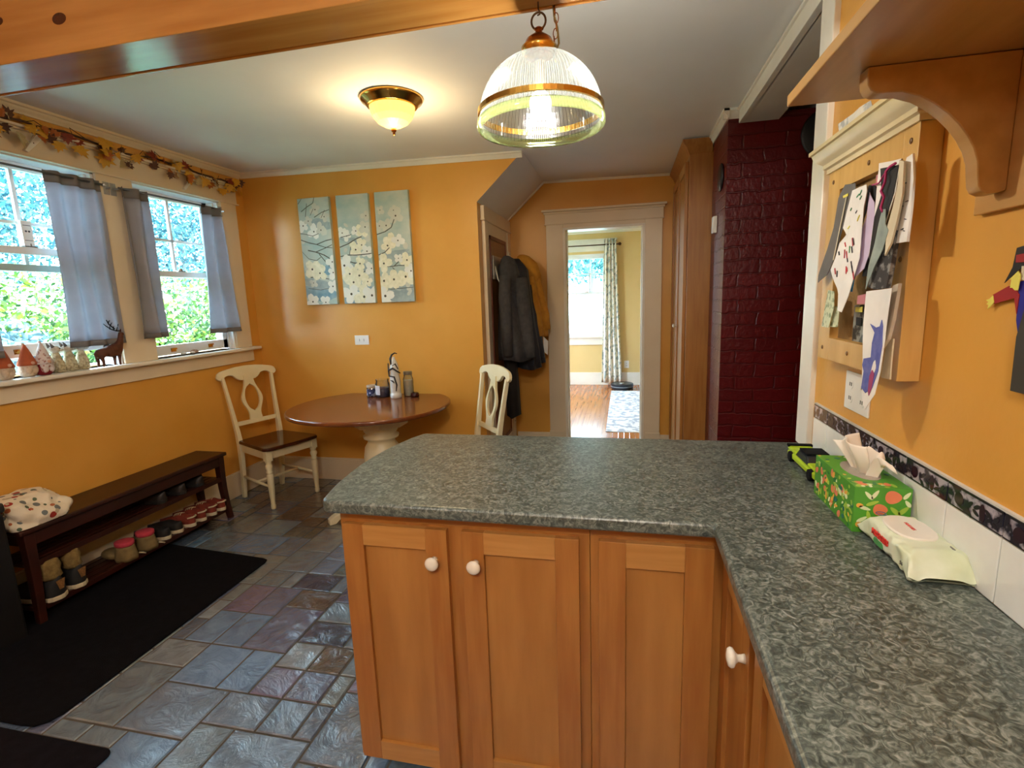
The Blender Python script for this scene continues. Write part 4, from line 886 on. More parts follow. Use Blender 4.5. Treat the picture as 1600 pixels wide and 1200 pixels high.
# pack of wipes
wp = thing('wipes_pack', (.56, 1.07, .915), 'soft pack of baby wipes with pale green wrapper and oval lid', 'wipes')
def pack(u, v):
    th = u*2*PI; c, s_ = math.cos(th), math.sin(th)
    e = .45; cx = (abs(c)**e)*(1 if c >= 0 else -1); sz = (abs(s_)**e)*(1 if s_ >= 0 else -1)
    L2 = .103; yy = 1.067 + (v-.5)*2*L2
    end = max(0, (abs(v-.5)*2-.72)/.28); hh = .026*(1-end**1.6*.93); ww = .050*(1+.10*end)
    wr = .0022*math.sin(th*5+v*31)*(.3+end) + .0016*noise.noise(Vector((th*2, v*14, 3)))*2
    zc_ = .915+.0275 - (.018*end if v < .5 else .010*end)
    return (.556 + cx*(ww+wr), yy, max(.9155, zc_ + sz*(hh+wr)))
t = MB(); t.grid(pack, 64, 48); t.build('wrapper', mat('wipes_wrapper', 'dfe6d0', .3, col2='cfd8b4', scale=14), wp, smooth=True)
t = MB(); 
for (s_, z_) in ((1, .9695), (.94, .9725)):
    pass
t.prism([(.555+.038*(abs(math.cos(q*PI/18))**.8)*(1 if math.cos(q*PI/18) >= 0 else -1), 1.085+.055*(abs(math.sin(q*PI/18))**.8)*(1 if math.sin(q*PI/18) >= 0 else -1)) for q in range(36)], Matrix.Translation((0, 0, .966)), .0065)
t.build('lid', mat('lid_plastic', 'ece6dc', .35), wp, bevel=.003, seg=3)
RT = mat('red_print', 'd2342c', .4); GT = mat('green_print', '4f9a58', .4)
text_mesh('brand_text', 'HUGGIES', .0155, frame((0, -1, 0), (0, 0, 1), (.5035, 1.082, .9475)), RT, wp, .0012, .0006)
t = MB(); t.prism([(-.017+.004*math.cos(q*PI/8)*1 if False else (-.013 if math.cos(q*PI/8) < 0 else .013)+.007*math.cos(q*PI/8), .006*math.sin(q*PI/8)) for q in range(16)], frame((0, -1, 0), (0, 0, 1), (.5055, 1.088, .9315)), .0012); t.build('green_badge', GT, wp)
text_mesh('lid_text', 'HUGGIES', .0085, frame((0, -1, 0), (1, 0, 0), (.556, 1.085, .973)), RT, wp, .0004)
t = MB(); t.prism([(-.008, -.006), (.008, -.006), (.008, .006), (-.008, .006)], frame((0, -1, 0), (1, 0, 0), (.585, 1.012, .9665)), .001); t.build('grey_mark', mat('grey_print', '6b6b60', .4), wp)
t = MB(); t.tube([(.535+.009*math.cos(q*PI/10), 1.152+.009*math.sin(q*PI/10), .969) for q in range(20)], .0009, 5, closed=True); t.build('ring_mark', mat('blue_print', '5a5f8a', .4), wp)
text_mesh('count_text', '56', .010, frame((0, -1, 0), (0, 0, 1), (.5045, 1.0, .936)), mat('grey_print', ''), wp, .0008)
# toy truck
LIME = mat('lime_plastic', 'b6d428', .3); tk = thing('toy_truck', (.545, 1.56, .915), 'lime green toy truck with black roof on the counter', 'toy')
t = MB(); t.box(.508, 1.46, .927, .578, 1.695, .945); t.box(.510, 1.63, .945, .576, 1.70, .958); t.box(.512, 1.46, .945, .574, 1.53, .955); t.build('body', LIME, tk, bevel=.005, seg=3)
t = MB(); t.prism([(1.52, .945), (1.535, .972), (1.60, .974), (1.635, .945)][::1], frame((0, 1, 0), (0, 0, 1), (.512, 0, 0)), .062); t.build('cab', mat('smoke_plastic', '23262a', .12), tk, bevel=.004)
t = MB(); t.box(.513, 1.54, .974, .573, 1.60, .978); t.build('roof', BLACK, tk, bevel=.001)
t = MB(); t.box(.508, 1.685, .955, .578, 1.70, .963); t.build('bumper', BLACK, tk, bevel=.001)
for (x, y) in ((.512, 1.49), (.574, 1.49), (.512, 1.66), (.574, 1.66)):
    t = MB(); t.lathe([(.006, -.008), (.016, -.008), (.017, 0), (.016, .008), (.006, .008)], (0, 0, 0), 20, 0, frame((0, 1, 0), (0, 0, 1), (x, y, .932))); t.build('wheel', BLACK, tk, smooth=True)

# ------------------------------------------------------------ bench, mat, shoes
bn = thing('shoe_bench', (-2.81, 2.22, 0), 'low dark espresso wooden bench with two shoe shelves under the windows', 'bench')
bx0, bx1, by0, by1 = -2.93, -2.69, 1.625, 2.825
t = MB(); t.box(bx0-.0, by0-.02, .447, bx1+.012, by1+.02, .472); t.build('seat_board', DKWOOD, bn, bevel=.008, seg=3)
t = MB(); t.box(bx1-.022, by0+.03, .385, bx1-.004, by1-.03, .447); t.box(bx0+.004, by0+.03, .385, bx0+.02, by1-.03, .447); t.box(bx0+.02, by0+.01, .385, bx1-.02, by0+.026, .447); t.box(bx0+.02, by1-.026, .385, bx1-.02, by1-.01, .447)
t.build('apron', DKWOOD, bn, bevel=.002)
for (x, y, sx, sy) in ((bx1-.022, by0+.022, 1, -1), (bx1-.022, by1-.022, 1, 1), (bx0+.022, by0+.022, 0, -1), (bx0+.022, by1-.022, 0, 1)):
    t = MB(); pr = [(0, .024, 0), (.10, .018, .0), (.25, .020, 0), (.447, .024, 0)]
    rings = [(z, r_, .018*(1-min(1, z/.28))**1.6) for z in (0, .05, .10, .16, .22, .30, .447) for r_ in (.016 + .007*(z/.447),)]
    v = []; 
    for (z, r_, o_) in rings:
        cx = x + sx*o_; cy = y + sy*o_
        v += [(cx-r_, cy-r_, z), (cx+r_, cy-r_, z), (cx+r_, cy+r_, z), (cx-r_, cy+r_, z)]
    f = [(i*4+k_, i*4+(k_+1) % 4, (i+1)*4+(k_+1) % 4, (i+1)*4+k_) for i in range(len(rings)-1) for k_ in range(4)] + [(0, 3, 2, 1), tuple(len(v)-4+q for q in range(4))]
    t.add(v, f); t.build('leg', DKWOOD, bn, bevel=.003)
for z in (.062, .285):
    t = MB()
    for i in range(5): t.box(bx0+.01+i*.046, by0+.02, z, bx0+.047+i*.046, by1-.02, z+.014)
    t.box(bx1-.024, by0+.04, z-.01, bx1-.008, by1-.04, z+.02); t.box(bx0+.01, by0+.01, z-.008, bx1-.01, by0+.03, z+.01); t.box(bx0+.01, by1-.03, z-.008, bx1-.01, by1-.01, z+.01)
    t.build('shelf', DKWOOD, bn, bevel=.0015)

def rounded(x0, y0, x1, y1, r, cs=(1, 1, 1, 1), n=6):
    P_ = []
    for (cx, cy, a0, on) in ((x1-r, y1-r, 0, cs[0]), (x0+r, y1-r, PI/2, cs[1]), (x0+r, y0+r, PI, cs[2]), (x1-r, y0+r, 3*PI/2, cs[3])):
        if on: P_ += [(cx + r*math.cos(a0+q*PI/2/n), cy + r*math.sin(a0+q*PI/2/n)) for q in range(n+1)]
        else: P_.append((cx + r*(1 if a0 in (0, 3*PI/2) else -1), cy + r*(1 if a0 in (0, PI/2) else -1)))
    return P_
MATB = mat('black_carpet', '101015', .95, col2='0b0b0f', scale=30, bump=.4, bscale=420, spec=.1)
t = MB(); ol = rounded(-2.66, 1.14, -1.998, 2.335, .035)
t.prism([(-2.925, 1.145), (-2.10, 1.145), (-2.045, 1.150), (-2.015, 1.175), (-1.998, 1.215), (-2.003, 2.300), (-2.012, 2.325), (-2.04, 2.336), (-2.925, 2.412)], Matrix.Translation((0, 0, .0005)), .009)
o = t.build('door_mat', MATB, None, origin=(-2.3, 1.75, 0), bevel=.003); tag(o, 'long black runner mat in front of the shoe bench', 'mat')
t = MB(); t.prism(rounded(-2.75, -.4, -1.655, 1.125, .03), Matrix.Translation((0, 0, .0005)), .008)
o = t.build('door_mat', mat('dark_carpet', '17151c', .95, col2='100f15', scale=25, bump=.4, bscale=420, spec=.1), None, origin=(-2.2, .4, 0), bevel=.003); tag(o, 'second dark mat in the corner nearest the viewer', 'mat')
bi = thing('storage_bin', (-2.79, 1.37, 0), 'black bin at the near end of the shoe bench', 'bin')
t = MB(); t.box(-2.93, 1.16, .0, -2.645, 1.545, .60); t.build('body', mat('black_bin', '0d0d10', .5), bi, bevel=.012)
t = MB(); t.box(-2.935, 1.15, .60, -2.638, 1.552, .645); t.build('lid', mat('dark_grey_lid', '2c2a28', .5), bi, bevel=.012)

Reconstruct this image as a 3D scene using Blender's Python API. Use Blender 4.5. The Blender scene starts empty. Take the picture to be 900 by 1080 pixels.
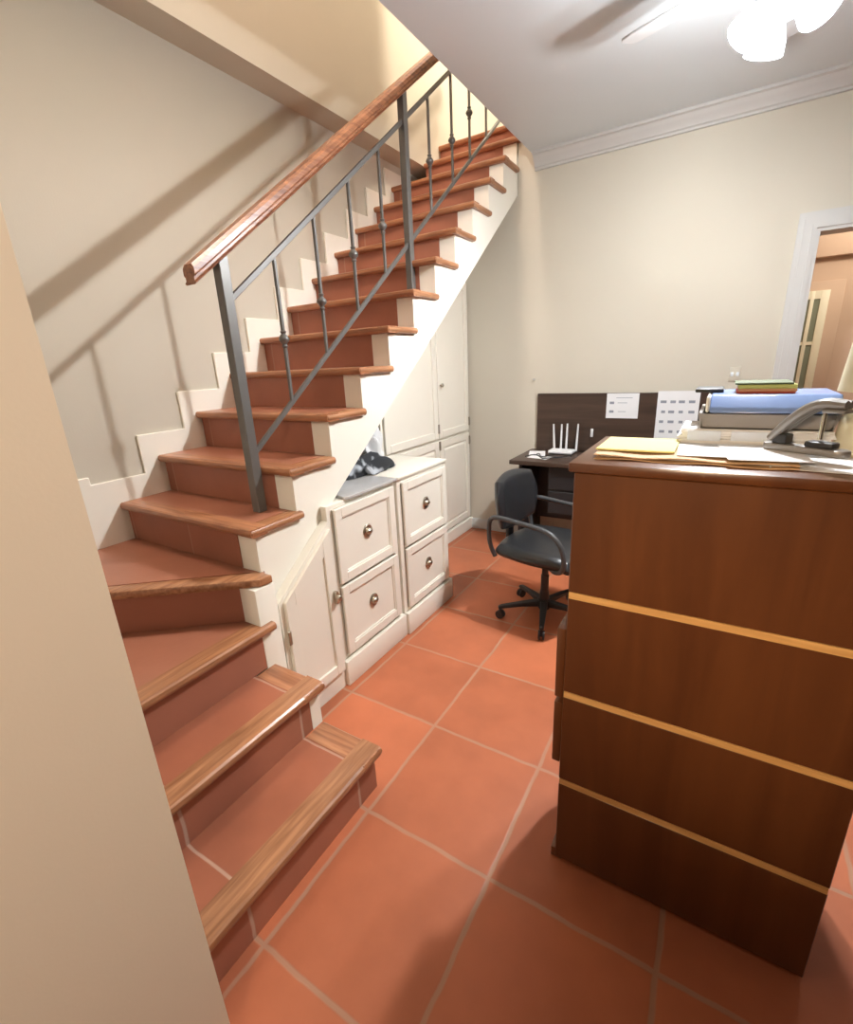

════════

→ **DIRECTIONS**: In the entries above, count each line that holds "picture". Give the total and nothing else.

→ **RESPONSE TO THE EXERCISE**: 2